Английские и американские газеты встретили выставку одобрительно, французские — довольно сдержанно. Живопись Зверева в целом большинство критиков охарактеризовали как «лирический экспрессионизм». Можно было бы ещё назвать её «гениальным дилетантизмом».
В Москве первая зарубежная выставка советского художника-авангардиста вызвала много толков. Слухи ходили довольно фантастические, вроде того, что Маркевич прилетел на самолёте за Зверевым и увёз его в Париж. Пробыв там два дня, Зверев затосковал и попросился обратно. Спокойнее всего к выставке и отзывам о ней отнёсся сам Зверев. Он только слегка осудил Луи Арагона за критический отзыв в «Леттр франсез».
Хотя интерес к живописи Зверева падает даже среди его друзей, в 1967 году он участвует во многих выставках, устраиваемых как советскими официальными организациями, так и частными лицами в стране и за рубежом.
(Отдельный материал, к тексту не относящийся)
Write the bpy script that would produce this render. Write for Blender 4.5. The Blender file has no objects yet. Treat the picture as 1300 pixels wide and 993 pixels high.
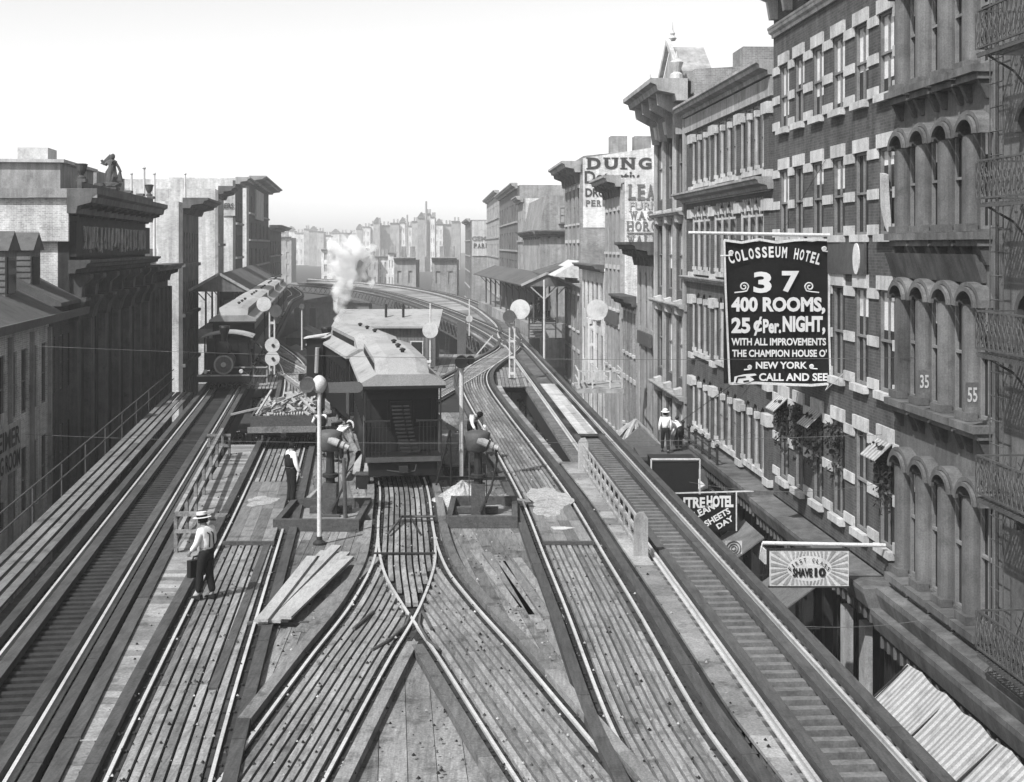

Его работы выставлялись на Всесоюзной выставке акварелистов в Москве, на «Выставке двенадцати» в одном из московских рабочих клубов, на выставке русской живописи из частных собраний в США и на двух выставках современной советской живописи во Франции.
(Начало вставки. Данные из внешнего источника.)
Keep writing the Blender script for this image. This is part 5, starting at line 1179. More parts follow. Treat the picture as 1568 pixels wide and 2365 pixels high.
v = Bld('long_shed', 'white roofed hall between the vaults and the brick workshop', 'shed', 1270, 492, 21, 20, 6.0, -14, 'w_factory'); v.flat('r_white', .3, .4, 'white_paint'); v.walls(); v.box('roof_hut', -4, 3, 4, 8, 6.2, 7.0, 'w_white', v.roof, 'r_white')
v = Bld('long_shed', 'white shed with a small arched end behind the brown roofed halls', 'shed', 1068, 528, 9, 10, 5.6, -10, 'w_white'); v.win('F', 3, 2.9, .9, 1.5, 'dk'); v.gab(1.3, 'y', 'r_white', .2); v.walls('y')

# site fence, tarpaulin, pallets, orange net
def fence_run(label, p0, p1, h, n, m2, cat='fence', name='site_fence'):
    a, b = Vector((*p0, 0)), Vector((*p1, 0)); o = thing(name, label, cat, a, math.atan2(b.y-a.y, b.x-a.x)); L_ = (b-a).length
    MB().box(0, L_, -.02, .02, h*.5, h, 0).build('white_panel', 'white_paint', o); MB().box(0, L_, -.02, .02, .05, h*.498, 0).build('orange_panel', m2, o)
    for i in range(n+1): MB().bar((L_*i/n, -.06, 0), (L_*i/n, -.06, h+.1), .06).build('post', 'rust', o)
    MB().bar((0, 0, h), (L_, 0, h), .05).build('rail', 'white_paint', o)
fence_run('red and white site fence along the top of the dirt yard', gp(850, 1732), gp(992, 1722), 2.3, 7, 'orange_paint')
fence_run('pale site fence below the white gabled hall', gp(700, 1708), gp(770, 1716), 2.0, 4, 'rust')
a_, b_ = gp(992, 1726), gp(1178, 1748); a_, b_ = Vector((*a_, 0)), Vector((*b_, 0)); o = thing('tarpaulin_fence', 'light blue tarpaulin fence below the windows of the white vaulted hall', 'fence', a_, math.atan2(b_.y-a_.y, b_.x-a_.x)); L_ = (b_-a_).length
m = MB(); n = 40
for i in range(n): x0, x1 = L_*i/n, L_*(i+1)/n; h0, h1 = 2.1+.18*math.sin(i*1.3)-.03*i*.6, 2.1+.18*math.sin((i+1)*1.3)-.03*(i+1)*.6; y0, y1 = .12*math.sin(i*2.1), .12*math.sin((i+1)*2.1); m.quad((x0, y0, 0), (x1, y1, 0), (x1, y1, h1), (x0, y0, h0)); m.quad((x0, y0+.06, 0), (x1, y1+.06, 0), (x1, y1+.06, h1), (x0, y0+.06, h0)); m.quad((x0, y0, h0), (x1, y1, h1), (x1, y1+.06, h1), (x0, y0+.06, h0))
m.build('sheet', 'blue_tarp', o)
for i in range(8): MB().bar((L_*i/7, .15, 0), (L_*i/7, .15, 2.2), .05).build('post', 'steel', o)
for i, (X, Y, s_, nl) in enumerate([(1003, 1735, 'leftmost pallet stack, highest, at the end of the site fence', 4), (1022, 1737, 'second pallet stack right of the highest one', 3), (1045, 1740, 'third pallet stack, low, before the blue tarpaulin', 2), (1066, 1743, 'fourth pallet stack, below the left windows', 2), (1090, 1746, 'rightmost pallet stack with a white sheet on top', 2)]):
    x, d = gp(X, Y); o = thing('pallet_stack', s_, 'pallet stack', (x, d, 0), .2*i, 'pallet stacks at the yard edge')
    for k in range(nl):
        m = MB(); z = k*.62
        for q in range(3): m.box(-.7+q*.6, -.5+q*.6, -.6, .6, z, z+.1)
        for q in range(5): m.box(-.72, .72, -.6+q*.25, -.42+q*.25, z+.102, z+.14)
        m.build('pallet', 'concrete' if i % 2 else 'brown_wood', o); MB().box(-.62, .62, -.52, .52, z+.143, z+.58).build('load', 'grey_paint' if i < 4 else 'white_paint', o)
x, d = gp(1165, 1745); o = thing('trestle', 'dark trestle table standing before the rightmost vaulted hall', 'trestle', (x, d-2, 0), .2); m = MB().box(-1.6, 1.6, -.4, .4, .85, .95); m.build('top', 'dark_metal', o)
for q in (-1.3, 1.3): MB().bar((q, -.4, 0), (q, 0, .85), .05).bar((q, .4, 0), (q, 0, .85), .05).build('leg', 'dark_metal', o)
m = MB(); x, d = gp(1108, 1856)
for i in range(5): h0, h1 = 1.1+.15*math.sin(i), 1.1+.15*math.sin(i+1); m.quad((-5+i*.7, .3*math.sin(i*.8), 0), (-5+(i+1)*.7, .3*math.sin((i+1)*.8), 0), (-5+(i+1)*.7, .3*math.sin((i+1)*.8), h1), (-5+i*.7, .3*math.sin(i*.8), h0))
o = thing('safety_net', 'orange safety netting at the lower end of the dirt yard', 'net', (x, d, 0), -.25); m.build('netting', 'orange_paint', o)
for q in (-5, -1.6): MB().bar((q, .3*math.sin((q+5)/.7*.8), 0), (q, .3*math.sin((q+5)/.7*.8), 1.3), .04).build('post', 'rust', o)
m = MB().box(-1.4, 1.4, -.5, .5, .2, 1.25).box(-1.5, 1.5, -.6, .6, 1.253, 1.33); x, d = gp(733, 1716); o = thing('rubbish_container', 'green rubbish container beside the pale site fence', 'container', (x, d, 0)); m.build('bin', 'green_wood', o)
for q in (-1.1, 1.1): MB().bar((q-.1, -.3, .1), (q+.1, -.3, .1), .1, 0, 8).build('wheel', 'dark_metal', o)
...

Сам Зверев смотрит в будущее без страха и ведёт такой же беспокойный образ жизни, как и десять лет назад. Хотя он вместе со своей матерью имеет отдельную квартиру, дома он почти не живёт. То он снимает комнату, то уезжает в другой город, то ночует у друзей, а в тёплую погоду иногда вообще ложится спать где-нибудь на бульваре, сделав себе ложе из опавших листьев. Он привередлив в еде и скорее вообще предпочтёт не обедать, чем сесть за стол без вина или водки. Его любимые блюда: грибной суп и жареное мясо. За столом у него появляются те же обезьяньи ухватки, что и во время работы. Ест он подчас руками, а пить предпочитает прямо из бутылки. Как и в живописи, он не знает здесь чувства меры. Быть может, поэтому при росте 172 сантиметра его вес свыше 80 килограммов. Он брюнет, с непропорционально маленьким личиком и носом, «закрюченным в непонятном направлении». Он любит весёлую шутку, и подчас его стихотворные экспромты заставляют собеседников надрываться от хохота. Его любимые художники — Леонардо да Винчи, Рембрандт и Ван Гог. За исключением трактатов Леонардо да Винчи, книг он почти не читает.
Он был женат два раза, от второй жены у него двое детей, девочка шести лет и мальчик трёх.
Я встретил недавно его дочь, её зовут Вера. Хорошенькая девочка со светлыми волосами преобразилась, когда я дал ей в руки карандаш. За одну минуту она нарисовала балерину в танце. На какой-то миг я был уверен, что это рисунок самого Зверева. Между тем Зверев разошёлся с женой, когда девочке было три года, и она не видела ни одной его работы. Я показал Вере свою коллекцию. Она осталась довольно равнодушна к картинам отца.